Chwile wolności to także zapiski intymne, w których skarży się losowi, że jej nie obdarzył dziećmi, a jej siostra, znana malarka, Vanessa Bell, ma ich troje. Długotrwałe i uporczywe bóle głosy (migreny?) oraz osłabienia przykuwały ją na długie tygodnie do łóżka. Virginia miała - jak chyba każda kobieta - kompleksy na puncie wyglądu, nie potrafiła się ubrać, nie cierpiała swoich włosów, często zdarzało jej się odmówić udziału w jakimś oficjalnym przyjęciu tylko dlatego, że wymagało ono kupna nowej sukni specjalnie na tę okoliczność. Raz z autobusu zapomniała zabrać ryzy papieru, a raz kilku książek.
Czytałam niedawno, że uważana była za antysemitkę. No cóż, dziwna to antysemitka, która poślubia Żyda i jest z nim szczęśliwa. Feministka? Tak, myślę, że tak i to w głębokim stopniu, ale nie w dzisiejszym sensie, raczej uważała, że obie płci są sobie równe. Czy miała skłonności safoniczne? Dobry Boże, a kogóż to, u licha, obchodzi?! Pisała wspaniałe, na wpół poetyckie książki, które były zauważone przez jej współczesnych, a dziś, takie pozycje jak choćby Fale, czy Do latarni morskiej wchodzą w skład kanonu, który wypada znać.
Chwile... są także zapisem przemijania. Przyjaciele, dalsi znajomi, rodzina, odchodzą po krótszych czy dłuższych chorobach.
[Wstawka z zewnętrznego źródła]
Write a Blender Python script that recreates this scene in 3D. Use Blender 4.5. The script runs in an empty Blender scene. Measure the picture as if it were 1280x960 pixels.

Są również śmierci gwałtowne, jak na przykład samobójstwo Dory Carrington, która odbiera sobie życie po śmierci jej bliskiego przyjaciela i mentora, Lyttona Strachey.
Myślę, że po te dzienniki sięgnie każdy, kto lubi tego typu niespieszną prozę, oraz czytelnicy zakochani w Woolf. Nie każdy ma na tyle samozaparcia, by sięgać po blisko siedemsetstronicowe, pisane maczkiem zapiski, których część dotyczy podróży, podwieczorków, spacerów z psem. Ale - nie wiem, czy ktokolwiek z Was prowadzi dzienniki? - przyjrzyjmy się swoim zapiskom: dzisiaj wstałam o tej i o tej, na śniadanie zjadłam to i to, spotkałam tego i tego, kupiłam to za tyle. Proza dnia, plus kilka wspaniałych ciekawostek, przemyśleń, charakterystyk, zdań wartych zapamiętania. Właśnie tego spodziewam się po dzienniku, czy pamiętniku.